I let the kid frolic in the shallow end and showed him the line he could not go past as it would start getting too deep for him there. He was having a grand old time all by himself for an hour… then came over to the side of the pool (where I had stood watching him like a cat watches a baby chick) and asked me to come in. I agreed to, turned around and took of my T-shirt and glasses, and turned back to the pool 10 seconds later.

The kid was gone.

I began straining my nearsighted eyes for his curly hair and brown little body in sea of curly hair and brown little bodies… was I missing him because of no glasses? Did he get out of the water? Nah… he decided to go to deeper water. I found this out when I heard a muffled cry of my name, and then a lifeguard leaped from one end of the pool and picked him out of the water before the top of his head got wet. She handed him to me and gave me “the look” as I thanked her for grabbing him a full two seconds before I could have.

The teaching moment occurred when I realized the kid did not know what 3FT… 6 FT… and the like meant that were all painted around the circumference of the pool edge.

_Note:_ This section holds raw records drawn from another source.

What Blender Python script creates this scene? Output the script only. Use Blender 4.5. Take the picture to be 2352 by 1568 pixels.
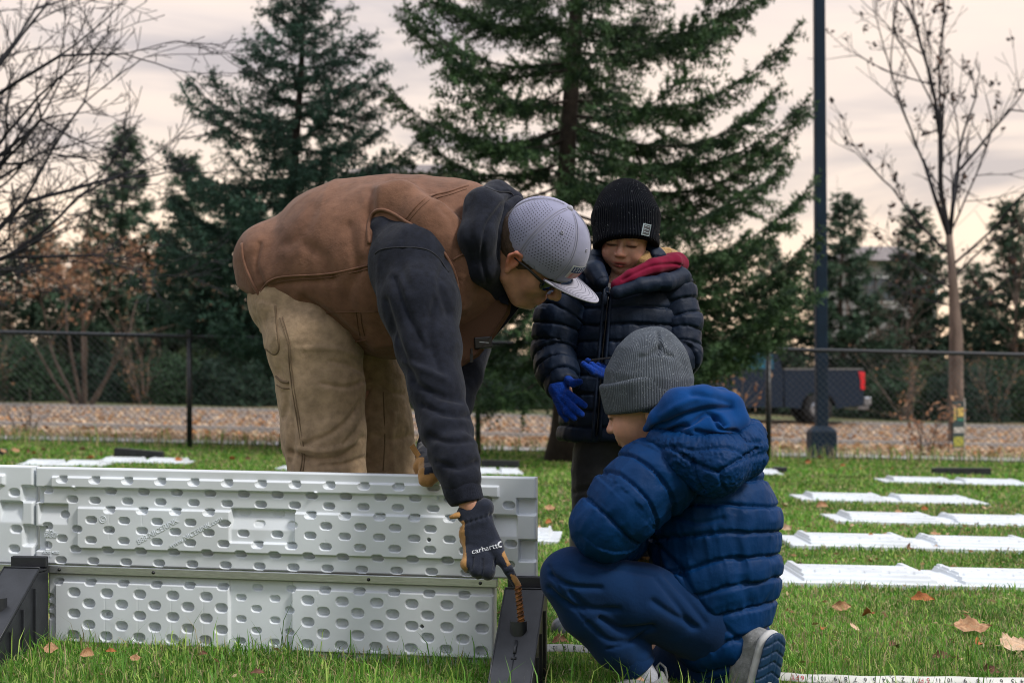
import bpy, math, random
import numpy as np
from mathutils import Vector, Matrix
from mathutils.bvhtree import BVHTree
R = math.radians
for o in list(bpy.data.objects): bpy.data.objects.remove(o)
SC = bpy.context.scene
COL = SC.collection

# ------------------------------------------------------------------ camera
F, CX, HOR, H = 3267.0, 1176.0, 905.0, 0.66      # focal length, centre, horizon (2352 px frame), lens height
cam_d = bpy.data.cameras.new('camera'); cam = bpy.data.objects.new('camera', cam_d); COL.objects.link(cam)
cam.location = (0, 0, H); cam.rotation_euler = (R(90), 0, 0)
cam_d.sensor_width = 36; cam_d.lens = 36*F/2352; cam_d.shift_y = (HOR-784)/2352
cam_d.clip_start = .05; cam_d.clip_end = 3000
cam_d.dof.use_dof = True; cam_d.dof.focus_distance = 3.42; cam_d.dof.aperture_fstop = 5.0
SC.camera = cam

# ------------------------------------------------------------------ sky and sun (soft evening overcast)
SUN_EL, SUN_AZ = 46, 122                          # azimuth measured from +Y (ahead) towards +X (right)
w = bpy.data.worlds.new('World'); SC.world = w; w.use_nodes = True
nt = w.node_tree; nt.nodes.clear()
def N(t, tree=None, **kw):
    n = (tree or nt).nodes.new(t)
    for k, v in kw.items(): setattr(n, k, v)
    return n
def L(a, b, tree=None): (tree or nt).links.new(a, b)
out = N('ShaderNodeOutputWorld'); bg = N('ShaderNodeBackground'); bg.inputs[1].default_value = .10
sky = N('ShaderNodeTexSky', sky_type='NISHITA'); sky.sun_disc = False
sky.sun_elevation = R(SUN_EL); sky.sun_rotation = R(SUN_AZ); sky.dust_density = 3
tc = N('ShaderNodeTexCoord'); sp = N('ShaderNodeSeparateXYZ'); L(tc.outputs['Generated'], sp.inputs[0])
def ramp(pts, interp='LINEAR', tree=None):
    r = N('ShaderNodeValToRGB', tree); cr = r.color_ramp; cr.interpolation = interp
    while len(cr.elements) > 1: cr.elements.remove(cr.elements[-1])
    for i, (p, c) in enumerate(pts):
        e = cr.elements[0] if i == 0 else cr.elements.new(p)
        e.position = p; e.color = tuple(c) + (1,) if len(c) == 3 else c
    return r
# brightness of the cloud sheet by elevation: bright overhead, soft cream near the horizon
el = ramp([(0, (13.2, 9.2, 5.7)), (.06, (11.4, 8.7, 6.2)), (.14, (8.9, 7.4, 6.1)), (.30, (7.7, 6.8, 6.3)), (.5, (8.9, 9.0, 9.5)), (1, (10.6, 11.1, 12.2)) ])
L(sp.outputs['Z'], el.inputs[0])
mp = N('ShaderNodeMapping'); mp.inputs['Scale'].default_value = (1.2, 1.2, 6.5); L(tc.outputs['Generated'], mp.inputs[0])
nz = N('ShaderNodeTexNoise'); nz.inputs['Scale'].default_value = 2.9; nz.inputs['Detail'].default_value = 5; nz.inputs['Roughness'].default_value = .5
nz.inputs['Distortion'].default_value = .4
L(mp.outputs[0], nz.inputs[0])
cr = ramp([(.36, (.62, .65, .74)), (.47, (.93, .93, .96)), (.62, (1.07, 1.04, 1.01))]); L(nz.outputs[0], cr.inputs[0])
mul = N('ShaderNodeMix', data_type='RGBA', blend_type='MULTIPLY'); mul.inputs[0].default_value = 1
L(el.outputs[0], mul.inputs[6]); L(cr.outputs[0], mul.inputs[7])
back = N('ShaderNodeMapRange'); back.inputs[1].default_value = -.5; back.inputs[2].default_value = .35; back.inputs[3].default_value = .46; back.inputs[4].default_value = 1   # unseen low sky behind the lens, dimmed to cut frontal fill
L(sp.outputs['Y'], back.inputs[0]); hi = N('ShaderNodeMapRange'); hi.inputs[1].default_value = .3; hi.inputs[2].default_value = .75; L(sp.outputs['Z'], hi.inputs[0])
bm = N('ShaderNodeMix', data_type='FLOAT'); bm.inputs[3].default_value = 1; L(hi.outputs[0], bm.inputs[0]); L(back.outputs[0], bm.inputs[2])
cool = N('ShaderNodeMix', data_type='RGBA'); cool.inputs[6].default_value = (.86, 1.02, 1.22, 1); cool.inputs[7].default_value = (1, 1, 1, 1); L(bm.outputs[0], cool.inputs[0])
mt = N('ShaderNodeMix', data_type='RGBA', blend_type='MULTIPLY'); mt.inputs[0].default_value = 1; L(mul.outputs[2], mt.inputs[6]); L(cool.outputs[2], mt.inputs[7])
mul2 = N('ShaderNodeVectorMath', operation='SCALE'); L(mt.outputs[2], mul2.inputs[0]); L(bm.outputs[0], mul2.inputs[3])
mx = N('ShaderNodeMix', data_type='RGBA'); mx.inputs[0].default_value = .93      # thick cloud over a clear sky
L(sky.outputs[0], mx.inputs[6]); L(mul2.outputs[0], mx.inputs[7])
L(mx.outputs[2], bg.inputs[0]); L(bg.outputs[0], out.inputs[0])
sd = bpy.data.lights.new('sun', 'SUN'); sd.energy = 2.1; sd.angle = R(11); sd.color = (1, .95, .88)
so = bpy.data.objects.new('sun', sd); COL.objects.link(so)
sv = Vector((math.sin(R(SUN_AZ))*math.cos(R(SUN_EL)), math.cos(R(SUN_AZ))*math.cos(R(SUN_EL)), math.sin(R(SUN_EL))))
so.rotation_euler = sv.to_track_quat('Z', 'Y').to_euler(); so.location = sv*40
SC.view_settings.view_transform = 'Standard'; SC.view_settings.look = 'None'
SC.view_settings.gamma = 1; SC.view_settings.exposure = 0.42
try:
    SC.render.engine = 'CYCLES'; SC.cycles.use_denoising = True; SC.cycles.max_bounces = 6; SC.cycles.diffuse_bounces = 3
    SC.cycles.glossy_bounces = 3; SC.cycles.transmission_bounces = 4; SC.cycles.transparent_max_bounces = 6
    SC.cycles.caustics_reflective = False; SC.cycles.caustics_refractive = False; SC.cycles.use_adaptive_sampling = True
    SC.cycles.adaptive_threshold = .01; SC.cycles.filter_width = 1.0
except Exception: pass

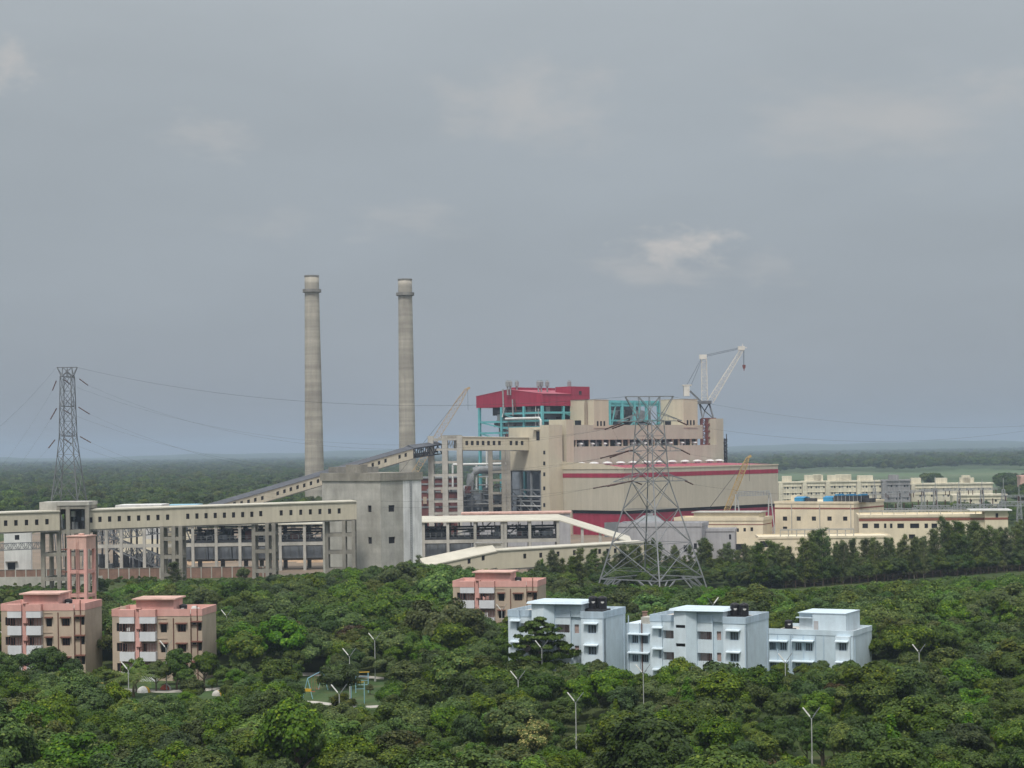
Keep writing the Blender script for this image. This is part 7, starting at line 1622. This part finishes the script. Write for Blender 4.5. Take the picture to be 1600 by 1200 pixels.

A couple of months later he asked to ride his bike in a nearby park after seeing a much smaller child ride their bike down a long steep sidewalk onto the grass field. I allowed the request, insisted he wear his bike helmet, and went to the field with him on foot. My instructions to him were to wear his helmet and stay off of the hilly areas.

After cleverly riding around on the flat baseball field for fifteen minutes and letting my attention wane a bit… he pushed the bike up on the hill overlooking the field. This is a popular winter sledding area, as it drops down, then levels out, drops down again, then levels out to the field level. Everyone stays away from one particular area, where there is a cement retaining wall that drops straight down four feet to the ground level. At one point a few years ago, I talked my yet-to-be wife into going sledding with her son and me, and on her first ride down she veered sharply left for a reason no one knows to this day and went off this retaining wall. She bruised an area above her knee so badly when she hit the ground that she later could not get her jeans off and the EMT’s had to be called to my house. They had to cut off her jeans and wheeled her through the front door to the ambulance on a gurney. We have named this area of the field “Corelli’s Corner” in her honor and I have always intended to spray paint that on the wall to make it seem more official.

When I next looked around for my little brother, I saw him 75 yards away at the top of the hill (perhaps 25 feet vertical from top to bottom) and his bike helmet on the ground (of course) only a few feet away from me. The next few seconds went by in slow motion… he started riding down the hill on his bike, quickly gained more speed than any 8 year old could handle, but did not fall off, which was unfortunate, since he was heading directly for the drop off at the retaining wall.

I cannot attest to the sound made when he landed on the ground directly on his head (having left the relatively safe confines of the bike a fraction of a second before) as I was sprinting across the field at a speed I did not know I possessed and screaming his name. When I reached him he had stood up and was looking around a little dazed but none the worse for wear. I asked him “Are you out of your mind? Are you trying to kill yourself?”, then went into a much more caring posture, checking his vision, his ability to move his arms and legs, and finally turn his head from side to side. Outside of a welt under one eye, the kid was proving to be indestructible, which might be a good thing when under my supervision.